Now before anyone says, “Here we go again, someone bashing the church,” rest assured that Dan Merchant, aka Bumper Sticker Man, is a born-again Evangelical Christian who loves Jesus.

That’s why he wrote the book and made the documentary.

As I was watching the DVD, I kept thinking about my late friend Dwight Ozard, who had a webzine called A Lover’s Quarrel. Dwight said he started A Lover’s Quarrel, not because he wanted to throw rocks at Jesus or the Church, but rather to expose “the cultural baggage that seems to have grafted itself onto Jesus, especially here in North America. This baggage, it seems, all too often eclipses the heart of what Jesus said and did, creating what he called in the New Testament a “stumbling block” to belief.”
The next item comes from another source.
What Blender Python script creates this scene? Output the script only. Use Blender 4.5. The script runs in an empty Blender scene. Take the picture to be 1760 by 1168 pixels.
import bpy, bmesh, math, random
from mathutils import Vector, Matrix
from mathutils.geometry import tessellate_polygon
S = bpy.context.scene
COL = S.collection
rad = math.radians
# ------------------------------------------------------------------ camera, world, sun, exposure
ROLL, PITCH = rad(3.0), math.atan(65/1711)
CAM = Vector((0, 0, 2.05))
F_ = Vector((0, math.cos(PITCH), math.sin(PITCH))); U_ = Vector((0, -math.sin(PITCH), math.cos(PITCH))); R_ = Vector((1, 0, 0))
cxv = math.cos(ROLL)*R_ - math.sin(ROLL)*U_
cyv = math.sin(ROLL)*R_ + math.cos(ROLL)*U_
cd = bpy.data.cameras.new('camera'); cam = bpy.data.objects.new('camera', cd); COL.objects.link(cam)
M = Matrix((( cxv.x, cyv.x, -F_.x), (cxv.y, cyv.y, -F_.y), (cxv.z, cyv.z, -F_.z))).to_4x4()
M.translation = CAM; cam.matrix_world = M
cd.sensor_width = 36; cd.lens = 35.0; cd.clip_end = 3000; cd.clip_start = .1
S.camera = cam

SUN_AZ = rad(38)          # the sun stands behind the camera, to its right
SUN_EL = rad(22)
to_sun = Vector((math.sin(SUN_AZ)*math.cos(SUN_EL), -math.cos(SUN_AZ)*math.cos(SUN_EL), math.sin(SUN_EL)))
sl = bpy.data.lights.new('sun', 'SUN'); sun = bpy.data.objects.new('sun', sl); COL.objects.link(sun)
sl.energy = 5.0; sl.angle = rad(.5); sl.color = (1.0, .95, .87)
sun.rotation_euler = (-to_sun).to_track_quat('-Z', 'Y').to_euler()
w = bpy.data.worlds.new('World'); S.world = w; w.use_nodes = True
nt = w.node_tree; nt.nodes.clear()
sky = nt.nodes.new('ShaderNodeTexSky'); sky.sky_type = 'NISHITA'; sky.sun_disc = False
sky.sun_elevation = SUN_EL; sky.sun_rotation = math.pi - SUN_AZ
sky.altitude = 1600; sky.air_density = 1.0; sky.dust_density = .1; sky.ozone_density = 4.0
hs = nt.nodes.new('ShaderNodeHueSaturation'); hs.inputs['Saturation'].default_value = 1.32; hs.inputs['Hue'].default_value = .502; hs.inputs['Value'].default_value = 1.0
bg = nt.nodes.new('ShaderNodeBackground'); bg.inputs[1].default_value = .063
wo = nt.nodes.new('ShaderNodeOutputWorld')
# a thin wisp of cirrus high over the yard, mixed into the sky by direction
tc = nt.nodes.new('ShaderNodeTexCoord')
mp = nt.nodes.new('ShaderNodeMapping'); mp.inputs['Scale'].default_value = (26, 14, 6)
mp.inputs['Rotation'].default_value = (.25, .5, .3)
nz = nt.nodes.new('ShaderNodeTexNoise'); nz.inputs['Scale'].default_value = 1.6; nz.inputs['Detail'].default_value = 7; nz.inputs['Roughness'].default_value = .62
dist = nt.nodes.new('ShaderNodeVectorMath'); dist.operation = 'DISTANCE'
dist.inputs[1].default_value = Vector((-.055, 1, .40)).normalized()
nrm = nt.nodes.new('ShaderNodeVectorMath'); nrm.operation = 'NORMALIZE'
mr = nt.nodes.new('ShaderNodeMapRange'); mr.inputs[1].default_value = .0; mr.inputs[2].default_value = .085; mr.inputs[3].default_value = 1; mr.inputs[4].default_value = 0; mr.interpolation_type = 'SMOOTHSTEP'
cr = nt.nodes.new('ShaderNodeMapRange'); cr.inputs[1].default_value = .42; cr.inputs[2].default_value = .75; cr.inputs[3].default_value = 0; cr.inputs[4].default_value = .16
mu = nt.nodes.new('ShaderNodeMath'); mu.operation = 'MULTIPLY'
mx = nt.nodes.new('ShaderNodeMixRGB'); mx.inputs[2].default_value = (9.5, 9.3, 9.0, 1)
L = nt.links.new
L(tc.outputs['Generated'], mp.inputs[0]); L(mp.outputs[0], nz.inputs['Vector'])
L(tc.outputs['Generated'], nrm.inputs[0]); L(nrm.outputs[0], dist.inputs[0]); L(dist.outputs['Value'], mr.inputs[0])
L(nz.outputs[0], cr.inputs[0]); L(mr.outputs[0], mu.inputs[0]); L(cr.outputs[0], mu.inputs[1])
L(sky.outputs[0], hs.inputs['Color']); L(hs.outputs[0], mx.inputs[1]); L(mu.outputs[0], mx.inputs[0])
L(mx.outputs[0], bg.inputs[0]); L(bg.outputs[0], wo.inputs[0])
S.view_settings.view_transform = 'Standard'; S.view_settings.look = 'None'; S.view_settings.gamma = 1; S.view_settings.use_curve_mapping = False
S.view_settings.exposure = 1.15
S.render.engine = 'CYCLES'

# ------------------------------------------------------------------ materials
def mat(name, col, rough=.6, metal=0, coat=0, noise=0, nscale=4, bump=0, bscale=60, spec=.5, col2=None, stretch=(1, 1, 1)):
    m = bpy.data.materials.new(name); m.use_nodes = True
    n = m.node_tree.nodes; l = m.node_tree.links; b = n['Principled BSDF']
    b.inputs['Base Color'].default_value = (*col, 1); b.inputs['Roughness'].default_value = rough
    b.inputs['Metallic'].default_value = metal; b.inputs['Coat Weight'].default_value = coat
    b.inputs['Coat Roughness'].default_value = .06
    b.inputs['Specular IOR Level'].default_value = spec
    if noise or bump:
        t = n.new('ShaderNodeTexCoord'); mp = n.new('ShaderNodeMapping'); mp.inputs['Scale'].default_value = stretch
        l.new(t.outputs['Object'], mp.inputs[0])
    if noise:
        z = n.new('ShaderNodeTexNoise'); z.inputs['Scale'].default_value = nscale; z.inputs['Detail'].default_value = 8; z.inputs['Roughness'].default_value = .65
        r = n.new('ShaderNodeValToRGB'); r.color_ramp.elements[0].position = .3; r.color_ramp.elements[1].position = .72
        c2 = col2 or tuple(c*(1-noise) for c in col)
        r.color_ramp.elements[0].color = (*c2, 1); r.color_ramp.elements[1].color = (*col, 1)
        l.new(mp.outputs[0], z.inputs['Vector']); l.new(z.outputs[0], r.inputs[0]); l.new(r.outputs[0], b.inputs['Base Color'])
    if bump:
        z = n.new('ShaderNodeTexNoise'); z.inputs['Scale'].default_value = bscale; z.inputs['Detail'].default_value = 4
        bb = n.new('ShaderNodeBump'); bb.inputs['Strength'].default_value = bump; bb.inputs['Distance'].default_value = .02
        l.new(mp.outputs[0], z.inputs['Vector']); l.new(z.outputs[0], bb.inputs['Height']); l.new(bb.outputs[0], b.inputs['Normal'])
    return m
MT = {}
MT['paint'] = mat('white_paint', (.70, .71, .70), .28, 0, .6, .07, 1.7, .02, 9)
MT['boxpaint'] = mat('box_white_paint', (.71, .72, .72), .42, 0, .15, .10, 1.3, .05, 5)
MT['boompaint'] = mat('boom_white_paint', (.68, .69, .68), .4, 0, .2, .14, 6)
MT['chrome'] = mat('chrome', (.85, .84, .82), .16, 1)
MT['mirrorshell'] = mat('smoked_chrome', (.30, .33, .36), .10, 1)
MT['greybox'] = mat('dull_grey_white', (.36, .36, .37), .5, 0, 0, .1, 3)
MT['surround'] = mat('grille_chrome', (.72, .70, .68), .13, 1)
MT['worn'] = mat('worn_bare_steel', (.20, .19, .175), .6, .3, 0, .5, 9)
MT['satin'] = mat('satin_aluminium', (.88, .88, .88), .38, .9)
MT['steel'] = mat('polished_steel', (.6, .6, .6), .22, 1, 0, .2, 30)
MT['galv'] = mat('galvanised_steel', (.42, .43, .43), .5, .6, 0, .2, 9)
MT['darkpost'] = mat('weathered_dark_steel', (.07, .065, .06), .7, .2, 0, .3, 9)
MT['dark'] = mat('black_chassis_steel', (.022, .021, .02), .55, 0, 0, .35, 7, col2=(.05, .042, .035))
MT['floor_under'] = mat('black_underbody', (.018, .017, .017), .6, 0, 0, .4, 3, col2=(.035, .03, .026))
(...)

In Lord, Save Us From Your Followers, Dan Merchant is picking up where Dwight left off. The operating assumption, demonstrated throughout the 105 minutes that the disc runs, is that the message of Jesus has been muted by the Church’s quest to rule the culture rather than serve the culture.

As a result, the Church has become a driving force in the culture wars.

There are several great quotes and insights – from believers and non-believers – from start to finish. One of the best comes from megachurch pioneer and guru and author of The Purpose Driven Life Rick Warren – “For the past 50 years the Body of Christ has had its hands and feet amputated. All we’ve been is a big mouth.”

We’ve become really good at telling people what they should or should not be doing, but we aren’t doing very well in the showing them department. You know, the whole practice what you preach thing. Then there’s the whole issue of how we’re saying things. What we’re saying is being drowned out by the way we’re saying it.

As former Pennsylvania Republican Senator Rick Santorum tells Merchant, “If we’re delivering a message that the people of America don’t want to hear, then so be it – as long as we’re not delivering it in a way that they won’t listen in the first place.”

Don’t get me wrong, I’m a strong believer in the need for prophets in the church – people who will lift up their voice and show us where we’re missing the mark (Isaiah 58:1-3). There is a dearth of prophets in the church today that needs to be addressed.

But, somehow we’ve gotten that backwards. We’ve forgotten that judgment must begin at the house of God (I. Peter 4:17) and pointed our lasers on everything we think is wrong outside the church.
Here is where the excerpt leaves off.